» **EXERCISE AIM**: All of the data below should be written out exactly.

• • •

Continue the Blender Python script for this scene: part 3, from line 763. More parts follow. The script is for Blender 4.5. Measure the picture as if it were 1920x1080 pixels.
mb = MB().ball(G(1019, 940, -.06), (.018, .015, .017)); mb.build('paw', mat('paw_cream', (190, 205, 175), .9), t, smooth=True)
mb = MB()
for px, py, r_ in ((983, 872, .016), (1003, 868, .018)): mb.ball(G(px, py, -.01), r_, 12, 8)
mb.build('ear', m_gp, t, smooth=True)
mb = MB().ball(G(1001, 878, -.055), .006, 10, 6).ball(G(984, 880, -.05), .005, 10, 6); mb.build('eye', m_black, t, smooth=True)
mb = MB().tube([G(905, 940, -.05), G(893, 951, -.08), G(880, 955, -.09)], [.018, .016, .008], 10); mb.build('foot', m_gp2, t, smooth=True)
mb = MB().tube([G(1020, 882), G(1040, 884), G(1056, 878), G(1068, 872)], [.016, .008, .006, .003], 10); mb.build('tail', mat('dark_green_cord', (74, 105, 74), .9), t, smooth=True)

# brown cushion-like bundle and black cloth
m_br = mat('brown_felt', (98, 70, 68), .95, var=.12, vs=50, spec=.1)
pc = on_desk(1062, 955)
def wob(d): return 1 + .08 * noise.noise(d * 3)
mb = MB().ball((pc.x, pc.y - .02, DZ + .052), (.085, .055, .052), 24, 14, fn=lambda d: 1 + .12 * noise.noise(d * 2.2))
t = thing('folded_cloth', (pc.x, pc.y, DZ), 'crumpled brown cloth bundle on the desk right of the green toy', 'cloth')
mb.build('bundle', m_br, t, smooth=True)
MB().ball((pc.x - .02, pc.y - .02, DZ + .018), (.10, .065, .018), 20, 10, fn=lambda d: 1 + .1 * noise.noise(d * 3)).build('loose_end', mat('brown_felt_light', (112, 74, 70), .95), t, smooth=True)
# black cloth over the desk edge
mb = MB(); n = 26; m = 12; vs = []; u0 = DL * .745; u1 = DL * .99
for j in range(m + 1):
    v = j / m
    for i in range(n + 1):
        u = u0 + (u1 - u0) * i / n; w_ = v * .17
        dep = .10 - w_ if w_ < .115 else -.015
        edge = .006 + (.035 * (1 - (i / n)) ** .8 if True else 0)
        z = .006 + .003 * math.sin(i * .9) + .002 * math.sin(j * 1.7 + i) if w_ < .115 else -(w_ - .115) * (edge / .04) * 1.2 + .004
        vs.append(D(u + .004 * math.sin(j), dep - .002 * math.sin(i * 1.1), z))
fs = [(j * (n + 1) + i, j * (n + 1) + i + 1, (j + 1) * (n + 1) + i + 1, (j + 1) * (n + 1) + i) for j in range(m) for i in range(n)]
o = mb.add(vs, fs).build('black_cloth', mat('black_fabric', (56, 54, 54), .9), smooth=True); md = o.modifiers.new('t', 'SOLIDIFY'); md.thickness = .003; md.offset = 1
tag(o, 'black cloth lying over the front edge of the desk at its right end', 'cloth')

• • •

» **THE RESULT**:
Continue the Blender Python script for this scene: part 3, from line 763. More parts follow. The script is for Blender 4.5. Measure the picture as if it were 1920x1080 pixels.
mb = MB().ball(G(1019, 940, -.06), (.018, .015, .017)); mb.build('paw', mat('paw_cream', (190, 205, 175), .9), t, smooth=True)
mb = MB()
for px, py, r_ in ((983, 872, .016), (1003, 868, .018)): mb.ball(G(px, py, -.01), r_, 12, 8)
mb.build('ear', m_gp, t, smooth=True)
mb = MB().ball(G(1001, 878, -.055), .006, 10, 6).ball(G(984, 880, -.05), .005, 10, 6); mb.build('eye', m_black, t, smooth=True)
mb = MB().tube([G(905, 940, -.05), G(893, 951, -.08), G(880, 955, -.09)], [.018, .016, .008], 10); mb.build('foot', m_gp2, t, smooth=True)
mb = MB().tube([G(1020, 882), G(1040, 884), G(1056, 878), G(1068, 872)], [.016, .008, .006, .003], 10); mb.build('tail', mat('dark_green_cord', (74, 105, 74), .9), t, smooth=True)

# brown cushion-like bundle and black cloth
m_br = mat('brown_felt', (98, 70, 68), .95, var=.12, vs=50, spec=.1)
pc = on_desk(1062, 955)
def wob(d): return 1 + .08 * noise.noise(d * 3)
mb = MB().ball((pc.x, pc.y - .02, DZ + .052), (.085, .055, .052), 24, 14, fn=lambda d: 1 + .12 * noise.noise(d * 2.2))
t = thing('folded_cloth', (pc.x, pc.y, DZ), 'crumpled brown cloth bundle on the desk right of the green toy', 'cloth')
mb.build('bundle', m_br, t, smooth=True)
MB().ball((pc.x - .02, pc.y - .02, DZ + .018), (.10, .065, .018), 20, 10, fn=lambda d: 1 + .1 * noise.noise(d * 3)).build('loose_end', mat('brown_felt_light', (112, 74, 70), .95), t, smooth=True)
# black cloth over the desk edge
mb = MB(); n = 26; m = 12; vs = []; u0 = DL * .745; u1 = DL * .99
for j in range(m + 1):
    v = j / m
    for i in range(n + 1):
        u = u0 + (u1 - u0) * i / n; w_ = v * .17
        dep = .10 - w_ if w_ < .115 else -.015
        edge = .006 + (.035 * (1 - (i / n)) ** .8 if True else 0)
        z = .006 + .003 * math.sin(i * .9) + .002 * math.sin(j * 1.7 + i) if w_ < .115 else -(w_ - .115) * (edge / .04) * 1.2 + .004
        vs.append(D(u + .004 * math.sin(j), dep - .002 * math.sin(i * 1.1), z))
fs = [(j * (n + 1) + i, j * (n + 1) + i + 1, (j + 1) * (n + 1) + i + 1, (j + 1) * (n + 1) + i) for j in range(m) for i in range(n)]
o = mb.add(vs, fs).build('black_cloth', mat('black_fabric', (56, 54, 54), .9), smooth=True); md = o.modifiers.new('t', 'SOLIDIFY'); md.thickness = .003; md.offset = 1
tag(o, 'black cloth lying over the front edge of the desk at its right end', 'cloth')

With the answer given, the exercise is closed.